While buying a home can fulfill your long-lost dream or your family's long-lost dream of owning a house, renting is seen as a better option in today's world. Let's look at the difference between buying and renting by first breaking down the basics. Buying a property means taking out a hefty loan, liquidating assets, or making a full upfront payment for owning your property, along with the legal charges and processing fees that come with it. The party has full ownership and legal rights over the property, which also gives them the right to sell it, rent it, and furnish it. Whereas a tenant who lives on a rental property is someone who is not bound by those rules; they do not own the property but instead pay a small lump sum before starting to reside on the property, thereby paying monthly tenancy charges to the original owner who bought the property, also known as the 'landlord'. Still not clear on which proposition you should pick, and why should renting be at the top of your list? We will break it down into 10 deal-breakers. Let's go through them one by one, shall we?

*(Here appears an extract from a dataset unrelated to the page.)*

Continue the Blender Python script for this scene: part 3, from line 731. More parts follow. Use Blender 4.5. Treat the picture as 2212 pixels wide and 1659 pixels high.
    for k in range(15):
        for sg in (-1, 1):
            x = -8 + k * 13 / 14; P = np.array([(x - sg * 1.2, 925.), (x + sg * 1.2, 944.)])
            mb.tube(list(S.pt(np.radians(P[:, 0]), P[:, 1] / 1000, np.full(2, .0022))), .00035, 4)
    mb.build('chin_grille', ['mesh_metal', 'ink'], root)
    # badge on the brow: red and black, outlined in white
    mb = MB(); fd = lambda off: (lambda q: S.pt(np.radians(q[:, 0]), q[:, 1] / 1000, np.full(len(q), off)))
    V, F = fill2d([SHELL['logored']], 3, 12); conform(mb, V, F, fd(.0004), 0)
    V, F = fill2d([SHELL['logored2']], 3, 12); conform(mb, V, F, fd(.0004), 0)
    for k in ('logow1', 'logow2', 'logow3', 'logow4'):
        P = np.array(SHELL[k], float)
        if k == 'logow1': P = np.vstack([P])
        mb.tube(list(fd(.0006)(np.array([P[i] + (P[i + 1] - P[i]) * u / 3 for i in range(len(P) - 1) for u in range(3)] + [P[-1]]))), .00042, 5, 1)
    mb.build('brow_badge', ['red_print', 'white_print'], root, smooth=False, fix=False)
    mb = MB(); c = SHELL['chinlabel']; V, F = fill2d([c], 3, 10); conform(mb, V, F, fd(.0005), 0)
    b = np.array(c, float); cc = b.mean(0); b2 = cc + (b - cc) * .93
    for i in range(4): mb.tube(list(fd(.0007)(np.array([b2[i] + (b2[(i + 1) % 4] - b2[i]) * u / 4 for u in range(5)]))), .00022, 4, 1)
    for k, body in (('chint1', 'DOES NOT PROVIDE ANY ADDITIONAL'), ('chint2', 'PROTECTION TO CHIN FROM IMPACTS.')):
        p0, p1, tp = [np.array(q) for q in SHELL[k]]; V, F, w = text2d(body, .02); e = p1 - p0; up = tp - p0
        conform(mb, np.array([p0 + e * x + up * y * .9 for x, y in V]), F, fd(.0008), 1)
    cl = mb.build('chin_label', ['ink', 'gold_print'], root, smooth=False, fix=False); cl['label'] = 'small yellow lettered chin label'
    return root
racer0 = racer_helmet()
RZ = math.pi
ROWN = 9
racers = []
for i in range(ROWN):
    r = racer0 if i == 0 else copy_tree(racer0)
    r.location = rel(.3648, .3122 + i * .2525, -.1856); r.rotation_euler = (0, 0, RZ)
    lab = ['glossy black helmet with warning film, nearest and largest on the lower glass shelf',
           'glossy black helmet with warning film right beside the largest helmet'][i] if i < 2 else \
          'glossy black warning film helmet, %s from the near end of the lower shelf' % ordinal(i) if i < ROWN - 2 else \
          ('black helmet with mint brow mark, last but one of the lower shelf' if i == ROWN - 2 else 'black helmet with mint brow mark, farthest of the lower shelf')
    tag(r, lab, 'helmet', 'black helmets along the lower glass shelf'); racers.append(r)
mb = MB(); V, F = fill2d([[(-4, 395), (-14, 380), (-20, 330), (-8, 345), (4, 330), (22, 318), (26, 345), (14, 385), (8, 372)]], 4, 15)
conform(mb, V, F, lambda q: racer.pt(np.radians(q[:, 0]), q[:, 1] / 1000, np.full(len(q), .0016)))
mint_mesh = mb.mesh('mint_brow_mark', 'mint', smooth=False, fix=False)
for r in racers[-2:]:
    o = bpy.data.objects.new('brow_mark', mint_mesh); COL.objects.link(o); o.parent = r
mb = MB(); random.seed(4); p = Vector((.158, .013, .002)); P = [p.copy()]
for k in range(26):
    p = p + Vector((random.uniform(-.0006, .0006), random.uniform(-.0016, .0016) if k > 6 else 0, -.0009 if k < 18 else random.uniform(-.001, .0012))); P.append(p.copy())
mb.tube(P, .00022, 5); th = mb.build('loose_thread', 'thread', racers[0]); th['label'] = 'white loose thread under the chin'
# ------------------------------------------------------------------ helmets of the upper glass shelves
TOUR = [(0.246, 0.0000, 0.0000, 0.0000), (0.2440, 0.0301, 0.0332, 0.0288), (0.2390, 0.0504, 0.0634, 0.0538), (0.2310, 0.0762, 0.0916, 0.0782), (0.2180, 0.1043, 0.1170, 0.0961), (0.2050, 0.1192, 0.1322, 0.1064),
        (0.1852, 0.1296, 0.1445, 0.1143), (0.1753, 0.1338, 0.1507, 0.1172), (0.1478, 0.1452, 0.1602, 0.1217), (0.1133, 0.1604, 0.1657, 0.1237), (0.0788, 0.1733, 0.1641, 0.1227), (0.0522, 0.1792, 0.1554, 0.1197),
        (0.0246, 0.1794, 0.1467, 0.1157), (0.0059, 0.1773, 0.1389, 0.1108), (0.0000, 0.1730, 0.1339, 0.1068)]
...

Relocating to a different locality with a new environment, new neighbors, and, well, new property can be a challenging task for anybody. It may even seem overwhelming to most of us, but relocation with proper planning and scheduling becomes even easier when all you have to do is pay your lease agreement for six months or one year and go head first into hunting for another rental property. It's more flexible for the individual to frequent more properties and look for the most affordable options in the city that they reside in, but for somebody who has full ownership over the house, leading to a long term commitment with the property, it may be additionally difficult to move to another locality due to personal, financial, or professional reasons for why they bought the house in the first place.
You've always heard your parents complain about how the paint is chipping off, how they should buy new curtains for your home, or how the electric switches have started malfunctioning after years of usage. Guess what? By being a tenant, you will pay no maintenance charges. You heard that right 0, nil, nothing, nada! In fact, you are the boss here. While residing in the property after submitting your lease agreement, if you find that there's something wrong with your bathroom pipes, there's something wrong with your walls; maybe they're leaking; maybe your home needs a thorough pest control cleaning; maybe your owner has not disclosed those parts of the house to you. You can instruct them to redress your grievances asap!
Let us break it down; payment costs seem too vague when we put it this way. The costs that you, as a tenant, pay are way lower than the costs that the owner has paid in the past while buying the property. Tenants pay brokerage fees and security deposits, the latter of which is usually three times the cost of your monthly rent, and renter's insurance if you are supposed to pay one according to your agreement. But if you give us the honor of collaboration, We at Jugyah will surely be the most efficient mediators, who will not only focus on helping you buy an affordable house near you but will also make sure you get full transparency on your landlords and the house that you reside in.
What is a Property Tax ? A property tax is a crucial factor in helping governments fund local infrastructure. Local governments or municipal councils, particularly in India, levy property taxes on properties that are bought by homeowners. When determining property taxes, the assessed value of the property, represented by the xyz sum, will be subject to a specific percentage, which the owner must pay annually or semi-annually. The frequency of payment depends on factors such as the property's size and the tax laws applicable in the state or locality. But, with your superpower, if the property is rented, as a tenant you will have to pay. Yes, you guessed it correctly again. Zero charges on property tax—nothing, yet again.
Imagine you have bought a lush house near your locality. Buying it while property prices are soaring isn't easy. You have taken out a loan for 15 years, and suddenly your world turns upside down with your work location shifting to another locality? Gosh, what a conundrum—in your pocket and in your life! We can think of innumerable scenarios where buying a house without thinking about ALL the future prospects can land you in murky waters. But you can save all this hassle if you opt for rented properties. No attachments, no mistakes, only adept shifting!
The Real Estate market is like the sea—no, really, hear me out it sways to its own rhythm, is meekly predictable, and well appreciates or depreciates involving a bazillion other factors you have no control over. You have to look over your shoulder for appreciation or depreciation of your assets day in and day out to know whether you are operating at a loss or profit. But, with renting, it makes your task all the more easy to not worry and live stress free time on your lease agreement.
The real estate market, if it appreciates, is a real gem to invest in, not gonna lie. But a good chunk of us often prefer to divulge and take a different route instead of investing all our money in a single asset. Why not invest some of it in Mutual funds, some of it in the stock market, some of it in term deposits, and some of it in bonds issued by the government? A single financial alternative may not be functional for everyone, but it may just be operational for them at the moment.